A Turkish industry group has drawn up a comprehensive energy strategy for the country, focusing primarily on a transition from conventional sources to clean and renewable ones.
The 11-point plan is based on three main principles – producing and consuming domestic, efficient and technology-oriented energy; establishing a vibrant Turkish energy industry; and making Turkey an energy-independent country, according to the Independent Industrialists and Businessmen Association (MÜSIAD).
"Turkey is on the way to becoming an important energy center with its unique geopolitical position in the world and new energy policies,” Mahmut Asmalı, chairperson of MÜSIAD, said at an event in Istanbul late Friday.
Altuğ Karataş, head of MÜSIAD’s energy and environment council, said the group aims to contribute to Turkey’s push for energy self-sufficiency.
"We are seeing the start of a great transformation in energy. In this, there will be those who keep up with the changes and those who do not,” he said.
Turkey is one of the countries least affected by the prevalent global energy crisis, he said, emphasizing that the "transformation offers great opportunities” for the country.
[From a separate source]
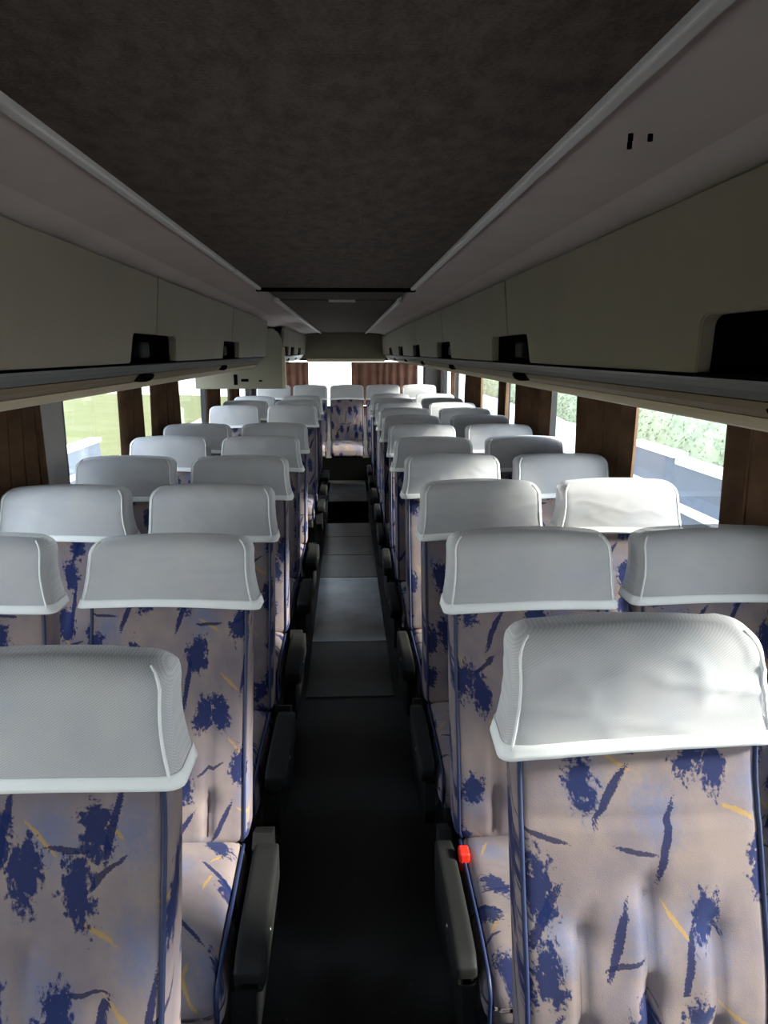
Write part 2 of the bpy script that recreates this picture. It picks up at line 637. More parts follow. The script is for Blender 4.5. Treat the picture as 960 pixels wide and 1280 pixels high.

"Our nation has the knowledge and expertise, coupled with our strategic location, to turn this crisis into an opportunity,” he said.
Turkey, he said, has already shown its capabilities, going from a country that needed help from others to utilize its own energy resources, to one that has its own companies, trains its own engineers and carries out exploration missions with its own ships.
Turkey is now producing its own clean energy, which is the main focus of the business world and its future investment strategies, Karataş added.
The MÜSIAD plan aims to raise the share of renewable energy in Turkey’s electricity production to 75% by 2050, along with a 3% share in the global renewable energy market, and an increase in the share of nuclear energy to 20% in the next 20 years.
It calls for the complete removal of bureaucratic hurdles hindering renewable energy investments; a national energy efficiency drive with $20 billion (TL 318.08 billion) in financing for investments over the next 10 years; and a target of reducing spending on energy imports by $40 billion.
The plan envisions a greater focus on production through renewable and low-carbon gases, an energy industry strategy to support domestic and national energy policies, and collaborative efforts for the development of domestic technologies.
It emphasizes the need for Turkey to push up hydrogen exports to $5 billion per year in the next 20 years, as well as increase oil and gas pipelines passing through its territory to become a stable energy supplier.
The plan calls for raising a qualified workforce for 200,000 new jobs to be created through the energy transformation drive over the coming 10 years.
It also stresses the need for legislation to slash dependence on external energy sources, promote energy conservation and domestic production of electric vehicles and battery technologies.